È la gloria, quella che viene fomentata dalle buone opinioni, che interessa ad Agamennone. Ed è questa la parodia degli uomini, da sempre.

Due domande alla traduttrice

Quanto ti ha impegnata questa nuova traduzione e, soprattutto, ce n’era bisogno?

R: Mi ero accinta a leggere la traduzione di Flavia Mariotti, edita da Marsilio nel 2007. Di Racine conoscevo e amavo già molto Phèdre, letta in francese e in italiano, molto tempo prima. E a cui avevo issato un altare in Fedra e le mammine nei caffè. E ora mi accingevo a conoscere e ad amare Iphigénie, leggendo l’originale e la traduzione: Iphigénie…

Che delusione, tuttavia, quella traduzione, quando l’abbordai, quanto mi apparve scarna e disadorna! Io avevo la fortuna di poter leggere l’originale. Ma gli altri, quelli che non conoscevano il francese? Che Racine avrebbero conosciuto mai? Smisi di leggere. Filologicamente correttissima, quella della Mariotti era poeticamente scorretta. Mentre io avrei voluto leggere una traduzione completa, che fosse fedele al contenuto e nello stesso tempo si presentasse in una smagliante e multicolore veste poetica; una traduzione musicale, sbrigliata, giocata, spericolata, sontuosa, capace di rapire i sensi. E, per leggerla, mi fu presto chiaro che non avevo scelta: mi occorreva confezionarla io stessa. È quel che ho fatto, e si può ben dire che ho letto questa tragedia solo mentre la traducevo.

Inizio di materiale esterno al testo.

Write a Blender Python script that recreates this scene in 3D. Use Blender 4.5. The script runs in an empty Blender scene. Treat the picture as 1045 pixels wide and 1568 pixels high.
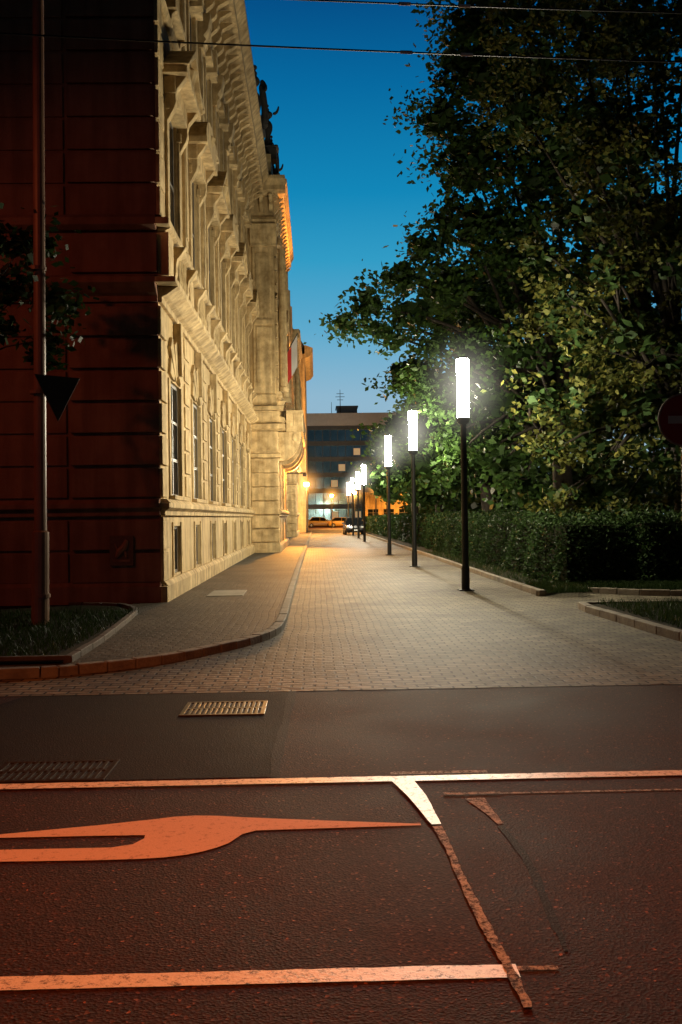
import bpy, bmesh, math, random
import numpy as np
from mathutils import Vector, Matrix
random.seed(7); rng=np.random.default_rng(7)
S=bpy.context.scene; C=S.collection
S.view_settings.view_transform='Standard'; S.view_settings.look='None'; S.view_settings.exposure=0

# ---------------------------------------------------------------- materials
def nt(name):
    m=bpy.data.materials.new(name); m.use_nodes=True
    t=m.node_tree; b=t.nodes['Principled BSDF']; return m,t,b
def N(t,k,**kw):
    n=t.nodes.new(k)
    for a,v in kw.items(): setattr(n,a,v)
    return n
def L(t,a,b): t.links.new(a,b)
def ramp(t,fac,stops):
    r=N(t,'ShaderNodeValToRGB'); e=r.color_ramp.elements
    while len(e)<len(stops): e.new(0.5)
    for el,(p,c) in zip(e,stops): el.position=p; el.color=(*c,1) if len(c)==3 else c
    if fac is not None: L(t,fac,r.inputs[0])
    return r
def M(name,c1,c2=None,scale=2.0,rough=.8,bump=0.0,bscale=40,spec=.3,metal=0,detail=5,streak=0):
    m,t,b=nt(name); c2=c2 or c1
    tc=N(t,'ShaderNodeTexCoord')
    n=N(t,'ShaderNodeTexNoise'); n.inputs['Scale'].default_value=scale; n.inputs['Detail'].default_value=detail; n.inputs['Roughness'].default_value=.65
    L(t,tc.outputs['Object'],n.inputs['Vector'])
    r=ramp(t,n.outputs['Fac'],[(.32,c1),(.68,c2)]); out=r.outputs[0]
    if streak:
        mp=N(t,'ShaderNodeMapping'); mp.inputs['Scale'].default_value=(3,3,.25); L(t,tc.outputs['Object'],mp.inputs[0])
        n3=N(t,'ShaderNodeTexNoise'); n3.inputs['Scale'].default_value=1.6; n3.inputs['Detail'].default_value=6; L(t,mp.outputs[0],n3.inputs['Vector'])
        r3=ramp(t,n3.outputs['Fac'],[(.35,(1-streak,)*3),(.6,(1,1,1))]); mx=N(t,'ShaderNodeMixRGB',blend_type='MULTIPLY'); mx.inputs[0].default_value=1
        L(t,out,mx.inputs[1]); L(t,r3.outputs[0],mx.inputs[2]); out=mx.outputs[0]
    L(t,out,b.inputs['Base Color'])
    b.inputs['Roughness'].default_value=rough; b.inputs['Specular IOR Level'].default_value=spec; b.inputs['Metallic'].default_value=metal
    if bump:
        n2=N(t,'ShaderNodeTexNoise'); n2.inputs['Scale'].default_value=bscale; n2.inputs['Detail'].default_value=4
        L(t,tc.outputs['Object'],n2.inputs['Vector'])
        bp=N(t,'ShaderNodeBump'); bp.inputs['Strength'].default_value=bump; bp.inputs['Distance'].default_value=.02
        L(t,n2.outputs['Fac'],bp.inputs['Height']); L(t,bp.outputs[0],b.inputs['Normal'])
    return m
def EM(name,c,s):
    m,t,b=nt(name); b.inputs['Base Color'].default_value=(*c,1)
    b.inputs['Emission Color'].default_value=(*c,1); b.inputs['Emission Strength'].default_value=s; return m
def asphalt_mat(name,c1,c2,wear=None,wear_amt=.5,spk=1.0,bd=.003,ro=(.72,.85),spec=.14):
    m,t,b=nt(name); tc=N(t,'ShaderNodeTexCoord')
    v=N(t,'ShaderNodeTexVoronoi'); v.inputs['Scale'].default_value=85; L(t,tc.outputs['Object'],v.inputs['Vector'])
    n=N(t,'ShaderNodeTexNoise'); n.inputs['Scale'].default_value=.8; n.inputs['Detail'].default_value=8; n.inputs['Roughness'].default_value=.7; L(t,tc.outputs['Object'],n.inputs['Vector'])
    r1=ramp(t,n.outputs['Fac'],[(.3,c1),(.7,c2)])
    sp=ramp(t,v.outputs['Color'],[(.0,(.35,.35,.35)),(.55,(.78,.78,.78)),(.84,(1.1,1.1,1.1)),(.92,(2.6,2.5,2.3)),(1,(8,7.4,6.6))])
    mx=N(t,'ShaderNodeMixRGB',blend_type='MULTIPLY'); mx.inputs[0].default_value=spk
    L(t,r1.outputs[0],mx.inputs[1]); L(t,sp.outputs[0],mx.inputs[2])
    out=mx.outputs[0]
    if wear:
        n3=N(t,'ShaderNodeTexNoise'); n3.inputs['Scale'].default_value=26; n3.inputs['Detail'].default_value=9; n3.inputs['Roughness'].default_value=.85; L(t,tc.outputs['Object'],n3.inputs['Vector'])
        wr=ramp(t,n3.outputs['Fac'],[(wear_amt-.05,(0,0,0)),(wear_amt+.06,(1,1,1))])
        mw=N(t,'ShaderNodeMixRGB'); L(t,wr.outputs[0],mw.inputs[0]); L(t,out,mw.inputs[1]); mw.inputs[2].default_value=(*wear,1); out=mw.outputs[0]
    L(t,out,b.inputs['Base Color'])
    rr=ramp(t,n.outputs['Fac'],[(.3,(ro[0],)*3),(.7,(ro[1],)*3)]); L(t,rr.outputs[0],b.inputs['Roughness'])
    b.inputs['Specular IOR Level'].default_value=spec
    n2=N(t,'ShaderNodeTexNoise'); n2.inputs['Scale'].default_value=110; n2.inputs['Detail'].default_value=3; L(t,tc.outputs['Object'],n2.inputs['Vector'])
    ad=N(t,'ShaderNodeMath',operation='ADD'); L(t,n2.outputs['Fac'],ad.inputs[0]); L(t,v.outputs['Distance'],ad.inputs[1])
    bp=N(t,'ShaderNodeBump'); bp.inputs['Strength'].default_value=.8; bp.inputs['Distance'].default_value=bd
    L(t,ad.outputs[0],bp.inputs['Height']); L(t,bp.outputs[0],b.inputs['Normal']); return m
def paver_mat(name,c1,c2,bw,bh,mort=.012,rot=0):
    m,t,b=nt(name); tc=N(t,'ShaderNodeTexCoord')
    mp=N(t,'ShaderNodeMapping'); mp.inputs['Rotation'].default_value=(0,0,rot); L(t,tc.outputs['Object'],mp.inputs[0])
    nw=N(t,'ShaderNodeTexNoise'); nw.inputs['Scale'].default_value=.6; nw.inputs['Detail'].default_value=3; L(t,mp.outputs[0],nw.inputs['Vector'])
    wv=N(t,'ShaderNodeVectorMath',operation='SCALE'); L(t,nw.outputs['Color'],wv.inputs[0]); wv.inputs['Scale'].default_value=.10
    av=N(t,'ShaderNodeVectorMath',operation='ADD'); L(t,mp.outputs[0],av.inputs[0]); L(t,wv.outputs[0],av.inputs[1])
    br=N(t,'ShaderNodeTexBrick'); L(t,av.outputs[0],br.inputs['Vector'])
    br.inputs['Scale'].default_value=1; br.inputs['Brick Width'].default_value=bw; br.inputs['Row Height'].default_value=bh
    br.inputs['Mortar Size'].default_value=mort; br.inputs['Mortar Smooth'].default_value=.35; br.inputs['Bias'].default_value=0
    br.inputs['Color1'].default_value=(*c1,1); br.inputs['Color2'].default_value=(*c2,1); br.inputs['Mortar'].default_value=(.02,.016,.012,1)
    n=N(t,'ShaderNodeTexNoise'); n.inputs['Scale'].default_value=.7; n.inputs['Detail'].default_value=9; n.inputs['Roughness'].default_value=.7; L(t,tc.outputs['Object'],n.inputs['Vector'])
    r=ramp(t,n.outputs['Fac'],[(.3,(.34,.32,.29)),(.7,(1.15,1.13,1.1))])
    mx=N(t,'ShaderNodeMixRGB',blend_type='MULTIPLY'); mx.inputs[0].default_value=1; L(t,br.outputs['Color'],mx.inputs[1]); L(t,r.outputs[0],mx.inputs[2])
    L(t,mx.outputs[0],b.inputs['Base Color']); b.inputs['Roughness'].default_value=.7; b.inputs['Specular IOR Level'].default_value=.15
    n2=N(t,'ShaderNodeTexNoise'); n2.inputs['Scale'].default_value=9; n2.inputs['Detail'].default_value=8; L(t,tc.outputs['Object'],n2.inputs['Vector'])
    sb=N(t,'ShaderNodeMath',operation='SUBTRACT'); L(t,n2.outputs['Fac'],sb.inputs[0]); L(t,br.outputs['Fac'],sb.inputs[1])
    bp=N(t,'ShaderNodeBump'); bp.inputs['Strength'].default_value=1; bp.inputs['Distance'].default_value=.018
    L(t,sb.outputs[0],bp.inputs['Height']); L(t,bp.outputs[0],b.inputs['Normal']); return m
def leaf_mat(name,cols,trans=.35,spec=.15):
    m,t,b=nt(name); g=N(t,'ShaderNodeNewGeometry')
    n=len(cols); r=ramp(t,g.outputs['Random Per Island'],[(i/(n-1),c) for i,c in enumerate(cols)])
    L(t,r.outputs[0],b.inputs['Base Color']); b.inputs['Roughness'].default_value=.5; b.inputs['Specular IOR Level'].default_value=spec
    tr=N(t,'ShaderNodeBsdfTranslucent'); L(t,r.outputs[0],tr.inputs[0])
    mx=N(t,'ShaderNodeMixShader'); mx.inputs[0].default_value=trans
    L(t,b.outputs[0],mx.inputs[1]); L(t,tr.outputs[0],mx.inputs[2]); L(t,mx.outputs[0],t.nodes['Material Output'].inputs[0]); return m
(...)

Affinché il lettore ignaro di francese potesse sentire qualcosa del ritmo vibrante dell’originale, ho tradotto Iphigénie, per quanto possibile, in rima; ma, con la consapevolezza immediata che una tale sfida non fosse perseguibile per tutto l’arco del poema, ai versi in rima, ho inframmezzato versi liberi, in una lingua meno semplice di quella raciniana, a tratti montiana, a tratti più barocca, e dotata di un’altra musicalità. Giacché, ancor prima delle rime, e di una comunque irraggiungibile perfezione metrica, mi premeva proprio la musicalità. Non potevo agire come avevo agito scrivendo ex-novo tutto un romanzo in rima (D’argolo e Ginevra trasgressive le avventure), dove le rime condizionavano, creavano, indirizzavano il pensiero; misteriosamente, genialmente, nascevano in uno col contenuto. Pur perseguendo l’aderenza anche formale all’originale, quando invece la mia lingua non poteva attenercisi, ho fatto ricorso quindi a uno stile tra montiano e barocco, scaturito d’istinto non dal francese, ma dalla mia lingua madre: in definitiva era in italiano che doveva rinascere il poema! E l’italiano aveva la sua storia, i suoi differenti strati, le sue molteplici manifestazioni formali. È stato come camminare su un’asse d’equilibrio per tutto il corso della traduzione del poema: muovendomi tra la fedeltà a Racine e la fedeltà allo spirito della lingua italiana. Il timore di creare un ibrido mi ha tenuta per un po’. Ma poi la mia bussola in tutto questo errare, il piacere estetico, ha messo a tacere gli scrupoli. Talvolta nella revisione m’incagliavo nei versi dove, con una sensibilità probabilmente esasperata, sentivo una disarmonia, auscultandoli, rileggendoli – rileggevo il testo quasi sempre ad alta voce – fino all’esaurimento delle energie nervose. E finché, modificando qualcosa o no, non trovavo pace.

Chi è oggi Ifigenia?

R: Alla seconda domanda in verità hai risposto già nella recensione. Ifigenia è più che mai attuale. Ifigenia è chiunque, uomo, donna, bambino o vecchio sia vittima di crudeltà e violenza. Ifigenia è la stessa parte innocente dell’assassino e del prevaricatore, Ifigenia è la Natura continuamente violata e insensatamente depredata e sfruttata dall’uomo.